Right field remains a problem, but there's a possible solution on hand after the All-Star break if Andy Dirks' right Achilles comes around.

But recent improved production from Young, Avila and Peralta were a factor in a 5-5 Detroit road trip Detroit that began in Pittsburgh (1-2), continued to 100-degree games in Texas (1-2) and wound up in Tampa Bay (3-1).

"Wins are golden, hard to get," manager Jim Leyland said. "We found it out all year long so far. To close it out with three out of four here is pretty tough to do.

"In fairness to them, we caught them without a couple of their big run producers, (3B Evan) Longoria and (RF Matt) Joyce, which was obviously a break for us."

In the last five games of the trip, Detroit collected 58 hits -- spread throughout the order.

Young went 12-for-42 in the three series on the trip but with five RBI in the final two sets.

Avila went hitless in Pittsburgh but seemed a changed player after missing Monday's game and learning the source of his left knee pain was the same patella tendinitis that bothered him after the All-Star Game last year. Avila came back from his day off to go 7-for-20 with three RBI.

Just as important, he's gone from taking tentative swings to laying back and lashing at the ball like he did last season until his knee problem kicked in.

Peralta has gone from good at-bats to poor at-bats within the same game, yet his batting average went up steadily in June and now his RBI count is showing significant signs of life.

Peralta had a two-run single in the ninth Saturday night that padded a 4-2 Detroit lead. He got Sunday off but had a six-RBI week during which he was 7-for-25. His previous high for RBI in a week was four, done twice.
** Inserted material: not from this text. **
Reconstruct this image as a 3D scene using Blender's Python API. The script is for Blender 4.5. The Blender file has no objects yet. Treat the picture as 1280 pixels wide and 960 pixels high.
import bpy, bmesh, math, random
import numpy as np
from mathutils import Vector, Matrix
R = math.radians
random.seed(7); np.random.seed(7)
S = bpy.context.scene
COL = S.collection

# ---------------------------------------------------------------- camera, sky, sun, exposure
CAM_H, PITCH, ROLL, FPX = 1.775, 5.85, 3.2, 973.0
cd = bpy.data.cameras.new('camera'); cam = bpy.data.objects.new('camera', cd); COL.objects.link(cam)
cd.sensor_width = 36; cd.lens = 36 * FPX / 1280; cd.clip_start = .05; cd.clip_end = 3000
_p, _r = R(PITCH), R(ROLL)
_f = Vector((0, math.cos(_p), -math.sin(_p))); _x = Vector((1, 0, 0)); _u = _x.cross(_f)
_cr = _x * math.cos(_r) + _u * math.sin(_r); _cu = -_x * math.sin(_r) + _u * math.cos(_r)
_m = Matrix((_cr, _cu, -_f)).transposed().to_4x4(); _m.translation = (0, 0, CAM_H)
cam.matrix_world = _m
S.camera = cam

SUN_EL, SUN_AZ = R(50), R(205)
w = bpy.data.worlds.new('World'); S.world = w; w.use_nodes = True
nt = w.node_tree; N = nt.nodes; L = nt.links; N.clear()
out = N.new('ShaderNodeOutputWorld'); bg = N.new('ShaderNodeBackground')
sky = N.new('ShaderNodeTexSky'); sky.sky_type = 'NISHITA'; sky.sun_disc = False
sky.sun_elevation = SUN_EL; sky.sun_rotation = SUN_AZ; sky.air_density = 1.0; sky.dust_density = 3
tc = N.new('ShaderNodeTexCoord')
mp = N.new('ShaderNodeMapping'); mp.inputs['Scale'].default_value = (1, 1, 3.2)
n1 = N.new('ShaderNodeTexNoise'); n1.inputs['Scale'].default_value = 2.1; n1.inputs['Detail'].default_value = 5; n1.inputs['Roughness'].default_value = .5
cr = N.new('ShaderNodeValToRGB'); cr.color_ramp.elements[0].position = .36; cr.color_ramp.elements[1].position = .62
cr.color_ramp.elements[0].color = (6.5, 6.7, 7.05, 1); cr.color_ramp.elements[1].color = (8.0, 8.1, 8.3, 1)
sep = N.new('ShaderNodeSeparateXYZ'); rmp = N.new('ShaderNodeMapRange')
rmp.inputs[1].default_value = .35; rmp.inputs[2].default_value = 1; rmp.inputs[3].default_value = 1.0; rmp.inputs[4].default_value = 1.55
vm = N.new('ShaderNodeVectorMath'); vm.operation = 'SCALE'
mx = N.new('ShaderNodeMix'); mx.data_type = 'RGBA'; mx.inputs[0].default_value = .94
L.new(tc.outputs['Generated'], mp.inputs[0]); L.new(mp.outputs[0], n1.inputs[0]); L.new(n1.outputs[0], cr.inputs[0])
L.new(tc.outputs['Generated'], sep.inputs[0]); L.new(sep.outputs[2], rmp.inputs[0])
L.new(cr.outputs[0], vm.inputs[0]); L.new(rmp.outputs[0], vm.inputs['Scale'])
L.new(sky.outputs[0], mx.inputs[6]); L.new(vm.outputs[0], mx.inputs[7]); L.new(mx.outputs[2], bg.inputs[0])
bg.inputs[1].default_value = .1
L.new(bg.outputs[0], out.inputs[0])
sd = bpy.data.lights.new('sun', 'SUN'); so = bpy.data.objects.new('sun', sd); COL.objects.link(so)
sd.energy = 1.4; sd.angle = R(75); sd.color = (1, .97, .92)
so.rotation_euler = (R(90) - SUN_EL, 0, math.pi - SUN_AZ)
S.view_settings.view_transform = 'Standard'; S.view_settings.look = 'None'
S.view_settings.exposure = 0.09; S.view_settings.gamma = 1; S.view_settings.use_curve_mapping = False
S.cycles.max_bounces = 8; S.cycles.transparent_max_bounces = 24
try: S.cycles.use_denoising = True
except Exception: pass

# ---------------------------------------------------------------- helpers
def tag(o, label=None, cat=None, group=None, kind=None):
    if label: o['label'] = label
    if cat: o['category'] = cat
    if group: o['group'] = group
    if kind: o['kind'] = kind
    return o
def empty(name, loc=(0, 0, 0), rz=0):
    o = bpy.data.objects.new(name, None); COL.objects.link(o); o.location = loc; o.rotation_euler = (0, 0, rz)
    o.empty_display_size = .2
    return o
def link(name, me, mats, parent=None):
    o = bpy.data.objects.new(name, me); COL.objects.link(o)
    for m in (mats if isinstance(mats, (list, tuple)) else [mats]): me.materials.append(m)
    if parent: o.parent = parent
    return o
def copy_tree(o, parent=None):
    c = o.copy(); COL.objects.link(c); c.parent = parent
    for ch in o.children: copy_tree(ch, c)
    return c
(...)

Lack of production from the fifth- through ninth-place hitters has been a big factor in Detroit stumbling along under .500.

Now two games from the statistical halfway point in the season, the Tigers are one game below break-even.

Continued strong hitting by the bottom part of the order would be a big help.

If they don't hit, replacements will have to be found. And those replacements will undoubtedly cost the Tigers some upper-tier minor league prospects. (But not 3B Nick Castellanos, the prize of the system).